Hudeybiye’de Ebû Cendel’in Dramı:
Hudeybiye Antlaşması’na göre, Mekke’den Medine’ye sığınan Mekkeli Müslümanlar iade edilecekti. Tam bu esnada zincire vurulmuş bir halde kaçıp gelen Ebû Cendel (r.a.), Müslümanların gözleri önüne geldi. Sahabeler onun teslim edilmesini istemedi, fakat Peygamber Efendimiz (s.a.v.) şöyle buyurdu:
“Sabret, biz verdiğimiz sözden dönmeyiz. Cenâb-ı Hak sana bir çıkış yolu sağlayacaktır.”
O zor anda dahi sözünü bozmayan Resûlullah, ahde vefanın zirvesini yaşatmıştı.
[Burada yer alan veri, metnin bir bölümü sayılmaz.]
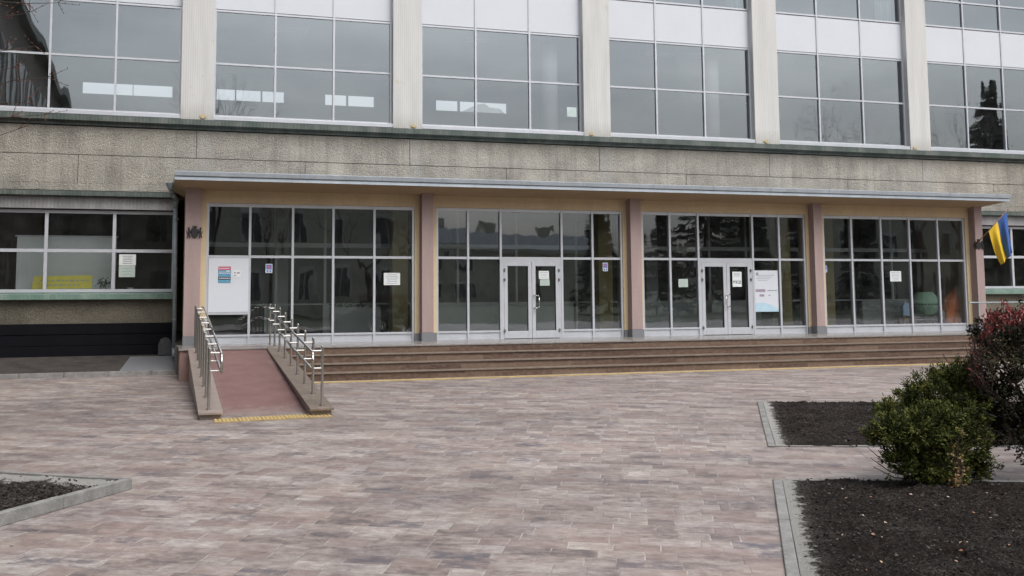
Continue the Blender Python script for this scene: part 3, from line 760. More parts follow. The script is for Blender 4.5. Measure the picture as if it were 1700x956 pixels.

Üç Günlük Bekleyiş: Peygamberliğinden Önceki Bir Misal
Peygamberliğinden önce, Efendimiz (s.a.v.) Abdullah b. Ebû Amsâ ile ticari bir alışveriş yapmış ve hesaplaşmak üzere bir yer belirlemişti. Abdullah o buluşmayı unuttu fakat günler sonra hatırlayıp geldiğinde, Peygamber Efendimiz (s.a.v.) hâlâ onu bekliyordu.
“Abdullah! Üç gündür seni burada bekliyorum.”
(Ebû Dâvud)
Şikâyet etmedi, azarlamadı… Sadece sabırla beklediğini söyledi. İşte bu, sözünün eri bir insanın örneğidir.
Sonuç:
Peygamber Efendimiz (s.a.v.), hayatı boyunca sadakat, güven, sabır ve vefa ile örnek oldu. O’nun izinden gitmek isteyen her Müslüman, önce verdiği söze sadık kalmayı hayat düsturu edinmelidir.